A block of data —
——
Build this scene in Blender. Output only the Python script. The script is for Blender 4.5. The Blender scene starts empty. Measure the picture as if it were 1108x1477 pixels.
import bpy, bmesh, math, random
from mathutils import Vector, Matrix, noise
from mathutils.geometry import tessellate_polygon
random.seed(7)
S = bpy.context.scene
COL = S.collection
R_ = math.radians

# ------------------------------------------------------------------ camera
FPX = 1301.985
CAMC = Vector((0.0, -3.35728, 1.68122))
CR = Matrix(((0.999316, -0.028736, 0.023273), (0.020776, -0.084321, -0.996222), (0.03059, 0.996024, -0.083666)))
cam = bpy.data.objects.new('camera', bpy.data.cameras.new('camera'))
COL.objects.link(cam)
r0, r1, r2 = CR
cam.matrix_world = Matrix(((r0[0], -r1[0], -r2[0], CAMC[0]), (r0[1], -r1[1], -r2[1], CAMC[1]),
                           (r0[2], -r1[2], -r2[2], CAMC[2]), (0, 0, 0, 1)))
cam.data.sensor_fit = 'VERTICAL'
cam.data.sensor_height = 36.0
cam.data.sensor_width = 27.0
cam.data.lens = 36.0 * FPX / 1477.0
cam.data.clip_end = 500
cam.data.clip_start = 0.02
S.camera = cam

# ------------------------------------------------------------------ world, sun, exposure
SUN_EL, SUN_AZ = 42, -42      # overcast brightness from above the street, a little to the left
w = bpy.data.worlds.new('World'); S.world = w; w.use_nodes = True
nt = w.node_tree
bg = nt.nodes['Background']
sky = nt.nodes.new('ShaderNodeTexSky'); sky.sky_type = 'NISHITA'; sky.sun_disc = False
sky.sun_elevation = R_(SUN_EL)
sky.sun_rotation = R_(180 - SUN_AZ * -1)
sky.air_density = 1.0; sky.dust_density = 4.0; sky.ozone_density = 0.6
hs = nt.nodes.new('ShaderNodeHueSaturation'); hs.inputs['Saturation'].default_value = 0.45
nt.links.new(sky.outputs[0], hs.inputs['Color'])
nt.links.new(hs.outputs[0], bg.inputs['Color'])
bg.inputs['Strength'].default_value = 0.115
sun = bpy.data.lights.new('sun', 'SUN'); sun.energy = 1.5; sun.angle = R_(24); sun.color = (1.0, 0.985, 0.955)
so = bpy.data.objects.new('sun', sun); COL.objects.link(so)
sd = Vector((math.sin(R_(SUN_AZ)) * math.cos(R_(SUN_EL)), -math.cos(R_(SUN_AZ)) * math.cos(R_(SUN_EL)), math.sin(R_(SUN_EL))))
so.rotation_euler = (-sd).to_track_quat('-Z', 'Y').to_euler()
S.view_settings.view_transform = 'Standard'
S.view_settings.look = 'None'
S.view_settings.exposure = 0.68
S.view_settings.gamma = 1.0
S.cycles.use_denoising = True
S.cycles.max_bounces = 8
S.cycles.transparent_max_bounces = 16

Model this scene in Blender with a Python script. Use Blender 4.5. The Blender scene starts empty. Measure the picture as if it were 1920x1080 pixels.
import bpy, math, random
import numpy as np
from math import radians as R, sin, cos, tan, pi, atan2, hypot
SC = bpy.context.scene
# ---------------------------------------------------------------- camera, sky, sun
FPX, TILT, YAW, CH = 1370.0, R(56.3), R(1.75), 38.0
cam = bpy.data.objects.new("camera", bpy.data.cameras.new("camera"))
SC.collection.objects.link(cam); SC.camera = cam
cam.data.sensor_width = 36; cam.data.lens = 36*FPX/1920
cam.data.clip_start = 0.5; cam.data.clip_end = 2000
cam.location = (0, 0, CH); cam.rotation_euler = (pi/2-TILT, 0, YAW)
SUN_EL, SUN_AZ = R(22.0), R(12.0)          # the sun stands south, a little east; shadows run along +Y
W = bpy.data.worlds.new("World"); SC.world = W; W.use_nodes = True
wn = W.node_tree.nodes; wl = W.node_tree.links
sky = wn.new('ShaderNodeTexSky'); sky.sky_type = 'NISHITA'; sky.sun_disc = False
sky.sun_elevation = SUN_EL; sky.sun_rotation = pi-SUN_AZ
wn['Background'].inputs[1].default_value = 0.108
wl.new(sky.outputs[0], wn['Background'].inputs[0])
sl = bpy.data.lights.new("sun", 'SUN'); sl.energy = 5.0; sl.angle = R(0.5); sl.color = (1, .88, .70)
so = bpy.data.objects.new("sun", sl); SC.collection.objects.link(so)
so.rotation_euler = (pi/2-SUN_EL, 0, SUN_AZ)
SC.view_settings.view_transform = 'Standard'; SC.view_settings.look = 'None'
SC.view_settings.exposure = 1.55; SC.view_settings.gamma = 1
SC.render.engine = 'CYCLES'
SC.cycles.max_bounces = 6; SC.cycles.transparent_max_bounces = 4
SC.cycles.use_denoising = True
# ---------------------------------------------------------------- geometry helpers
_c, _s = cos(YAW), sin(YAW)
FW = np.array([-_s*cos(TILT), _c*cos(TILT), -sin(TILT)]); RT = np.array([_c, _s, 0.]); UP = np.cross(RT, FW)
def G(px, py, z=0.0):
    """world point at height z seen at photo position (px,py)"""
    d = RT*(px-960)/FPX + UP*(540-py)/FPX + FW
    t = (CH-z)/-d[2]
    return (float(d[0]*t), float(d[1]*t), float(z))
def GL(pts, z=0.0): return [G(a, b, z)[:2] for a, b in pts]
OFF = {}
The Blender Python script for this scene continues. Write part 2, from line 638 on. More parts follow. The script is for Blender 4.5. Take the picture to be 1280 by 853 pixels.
——
Work to be completed — Copy each record from above exactly, and include every line.

Response —
Build this scene in Blender. Output only the Python script. The script is for Blender 4.5. The Blender scene starts empty. Measure the picture as if it were 1108x1477 pixels.
import bpy, bmesh, math, random
from mathutils import Vector, Matrix, noise
from mathutils.geometry import tessellate_polygon
random.seed(7)
S = bpy.context.scene
COL = S.collection
R_ = math.radians

# ------------------------------------------------------------------ camera
FPX = 1301.985
CAMC = Vector((0.0, -3.35728, 1.68122))
CR = Matrix(((0.999316, -0.028736, 0.023273), (0.020776, -0.084321, -0.996222), (0.03059, 0.996024, -0.083666)))
cam = bpy.data.objects.new('camera', bpy.data.cameras.new('camera'))
COL.objects.link(cam)
r0, r1, r2 = CR
cam.matrix_world = Matrix(((r0[0], -r1[0], -r2[0], CAMC[0]), (r0[1], -r1[1], -r2[1], CAMC[1]),
                           (r0[2], -r1[2], -r2[2], CAMC[2]), (0, 0, 0, 1)))
cam.data.sensor_fit = 'VERTICAL'
cam.data.sensor_height = 36.0
cam.data.sensor_width = 27.0
cam.data.lens = 36.0 * FPX / 1477.0
cam.data.clip_end = 500
cam.data.clip_start = 0.02
S.camera = cam

# ------------------------------------------------------------------ world, sun, exposure
SUN_EL, SUN_AZ = 42, -42      # overcast brightness from above the street, a little to the left
w = bpy.data.worlds.new('World'); S.world = w; w.use_nodes = True
nt = w.node_tree
bg = nt.nodes['Background']
sky = nt.nodes.new('ShaderNodeTexSky'); sky.sky_type = 'NISHITA'; sky.sun_disc = False
sky.sun_elevation = R_(SUN_EL)
sky.sun_rotation = R_(180 - SUN_AZ * -1)
sky.air_density = 1.0; sky.dust_density = 4.0; sky.ozone_density = 0.6
hs = nt.nodes.new('ShaderNodeHueSaturation'); hs.inputs['Saturation'].default_value = 0.45
nt.links.new(sky.outputs[0], hs.inputs['Color'])
nt.links.new(hs.outputs[0], bg.inputs['Color'])
bg.inputs['Strength'].default_value = 0.115
sun = bpy.data.lights.new('sun', 'SUN'); sun.energy = 1.5; sun.angle = R_(24); sun.color = (1.0, 0.985, 0.955)
so = bpy.data.objects.new('sun', sun); COL.objects.link(so)
sd = Vector((math.sin(R_(SUN_AZ)) * math.cos(R_(SUN_EL)), -math.cos(R_(SUN_AZ)) * math.cos(R_(SUN_EL)), math.sin(R_(SUN_EL))))
so.rotation_euler = (-sd).to_track_quat('-Z', 'Y').to_euler()
S.view_settings.view_transform = 'Standard'
S.view_settings.look = 'None'
S.view_settings.exposure = 0.68
S.view_settings.gamma = 1.0
S.cycles.use_denoising = True
S.cycles.max_bounces = 8
S.cycles.transparent_max_bounces = 16

Model this scene in Blender with a Python script. Use Blender 4.5. The Blender scene starts empty. Measure the picture as if it were 1920x1080 pixels.
import bpy, math, random
import numpy as np
from math import radians as R, sin, cos, tan, pi, atan2, hypot
SC = bpy.context.scene
# ---------------------------------------------------------------- camera, sky, sun
FPX, TILT, YAW, CH = 1370.0, R(56.3), R(1.75), 38.0
cam = bpy.data.objects.new("camera", bpy.data.cameras.new("camera"))
SC.collection.objects.link(cam); SC.camera = cam
cam.data.sensor_width = 36; cam.data.lens = 36*FPX/1920
cam.data.clip_start = 0.5; cam.data.clip_end = 2000
cam.location = (0, 0, CH); cam.rotation_euler = (pi/2-TILT, 0, YAW)
SUN_EL, SUN_AZ = R(22.0), R(12.0)          # the sun stands south, a little east; shadows run along +Y
W = bpy.data.worlds.new("World"); SC.world = W; W.use_nodes = True
wn = W.node_tree.nodes; wl = W.node_tree.links
sky = wn.new('ShaderNodeTexSky'); sky.sky_type = 'NISHITA'; sky.sun_disc = False
sky.sun_elevation = SUN_EL; sky.sun_rotation = pi-SUN_AZ
wn['Background'].inputs[1].default_value = 0.108
wl.new(sky.outputs[0], wn['Background'].inputs[0])
sl = bpy.data.lights.new("sun", 'SUN'); sl.energy = 5.0; sl.angle = R(0.5); sl.color = (1, .88, .70)
so = bpy.data.objects.new("sun", sl); SC.collection.objects.link(so)
so.rotation_euler = (pi/2-SUN_EL, 0, SUN_AZ)
SC.view_settings.view_transform = 'Standard'; SC.view_settings.look = 'None'
SC.view_settings.exposure = 1.55; SC.view_settings.gamma = 1
SC.render.engine = 'CYCLES'
SC.cycles.max_bounces = 6; SC.cycles.transparent_max_bounces = 4
SC.cycles.use_denoising = True
# ---------------------------------------------------------------- geometry helpers
_c, _s = cos(YAW), sin(YAW)
FW = np.array([-_s*cos(TILT), _c*cos(TILT), -sin(TILT)]); RT = np.array([_c, _s, 0.]); UP = np.cross(RT, FW)
def G(px, py, z=0.0):
    """world point at height z seen at photo position (px,py)"""
    d = RT*(px-960)/FPX + UP*(540-py)/FPX + FW
    t = (CH-z)/-d[2]
    return (float(d[0]*t), float(d[1]*t), float(z))
def GL(pts, z=0.0): return [G(a, b, z)[:2] for a, b in pts]
OFF = {}
The Blender Python script for this scene continues. Write part 2, from line 638 on. More parts follow. The script is for Blender 4.5. Take the picture to be 1280 by 853 pixels.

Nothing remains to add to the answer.